Мы видели выше, что папа отвечал полным несогласием привести в исполнение эдикт Льва против икон. Когда император повторил требование и присоединил угрозу низложения с престола, то папа созвал в Риме собор, на котором отвергнуты были императорские распоряжения, вследствие чего началась открытая вражда между императором и папой. Уведомляя императора о постановлении Римского собора, папа объяснял, что императору не следует вмешиваться в вопросы веры и подрывать установленные Церковью обычаи, и особенно энергично настаивал на отделении светской и духовной власти, реагируя против выражения царя: «Я царь и первосвященник, в котором действительно нельзя не видеть намека на римское языческое первосвященничество, соединенное с титулом императора». Здесь в первый раз выражены в определенной формуле отношения между светской и духовной властью. Первая разрешает мечом мирские дела и казнит тело человека заключением в темницу и смертью. Вторая же — без оружия и без средств к защите — властна над грешной душой и может подвергнуть ее церковному отлучению, но не с тем, чтобы беспощадно погубить, а чтобы обратить к божественной жизни. Так начинает заявлять о себе новый принцип деления двух величайших властей на земле, принцип, господствовавший в средние века. Решительный и строгий тон папы может быть объясняем новым положением, в каком оказалось теперь папство. Действительно, за ним стояли теперь национальные милиции Рима, Пентаполя и Истрии, готовые положить за него жизнь. На место византийских отрядов появляются местные войска под начальством своих дук (duces). В самой Равенне поднялась война между приверженцами папы и сторонниками экзарха, стоившая жизни представителю императора.
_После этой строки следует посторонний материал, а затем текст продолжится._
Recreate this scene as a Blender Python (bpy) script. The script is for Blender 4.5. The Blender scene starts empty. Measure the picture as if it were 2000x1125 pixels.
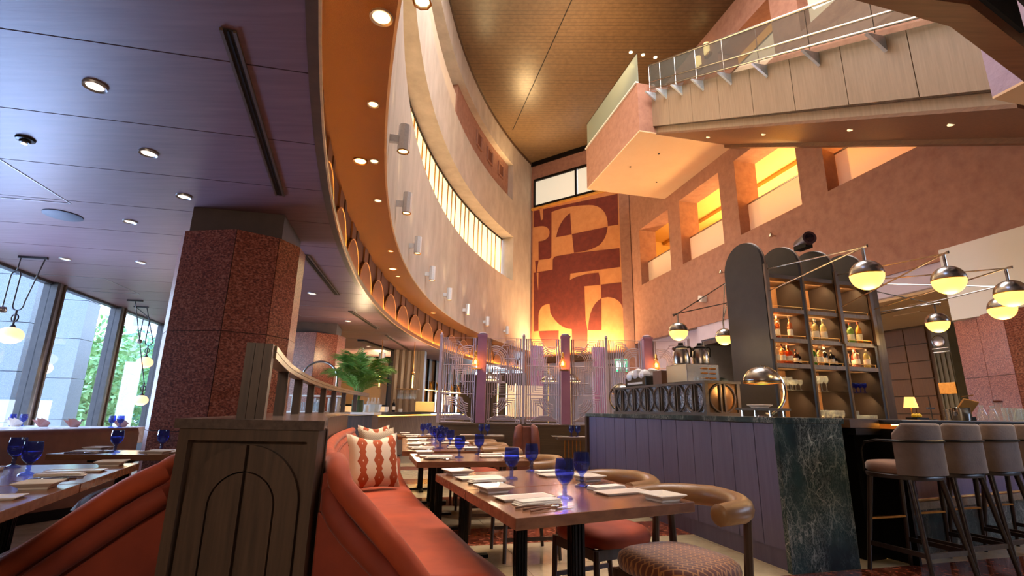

Итальянские города прогнали греческих чиновников и избрали своих национальных вождей, была мысль об избрании своего императора. Стоило папе захотеть, и византийской власти теперь же наступил бы конец. Но Григорий очень хорошо понимал, что при тогдашних обстоятельствах в этом перевороте весь выигрыш был бы на стороне короля лангобардов. Он не мог не сознавать, что своим возвышением папство обязано именно отдаленности центральной власти. Поэтому, находя еще не своевременным окончательный разрыв с империей, он желал легальными мерами подействовать на императора и успокоить движение в Италии. Соображения папы были весьма основательны, ибо лангобардский король Лиутпранд также внимательно присматривался к событиям и готов был немедленно воспользоваться ослаблением византийского влияния в интересах лангобардской национальности. Король Лиутпранд был противник, каким папа не мог пренебрегать. Романизованные и обратившиеся к католичеству лангобарды уже не были враждебно настроены к итальянскому населению и мало отличались от итальянцев по обычаям. Для Лиутпранда, так же как для папы, представлялось невозможным не воспользоваться возбужденным состоянием греческой Италии, в которое она была приведена эдиктом против иконопочитания. Экзархат и Пента-поль служили постоянным укором неблагоразумной уступчивости предшественников Лиутпранда; он не только был рад изгнанию греческих чиновников, но, без сомнения, и поддерживал восстание. В 727 г., когда в Равенне убили экзарха Павла, Лиутпранд явился с войском перед городом и взял его. В некоторых городах экзархата и Пентаполя также посадил он свои гарнизоны и затем двинулся к Риму. Тогда Григорий II понял, что власти римского епископа более угрожает не византийский император, а король, что для папы выгоднее придерживаться Византии, чтобы достигнуть исполнения своих широких планов. И вот с Григорием II начинается особая дипломатическая наука, которая служила недостижимым идеалом для политиков европейских стран. Лиутпранд был весьма честный и искренно верующий человек; именем св. Петра и Церкви на него можно было действовать весьма убедительно. Григорий не только уговорил его оставить намерение завоевать Рим, но еще получил в дар св. Петру город Сутри, в 40 верстах от Рима,— первый дар Церкви целого города, основание и первое приобретение для будущей церковной области, крепость на дороге между Равенной и Римом.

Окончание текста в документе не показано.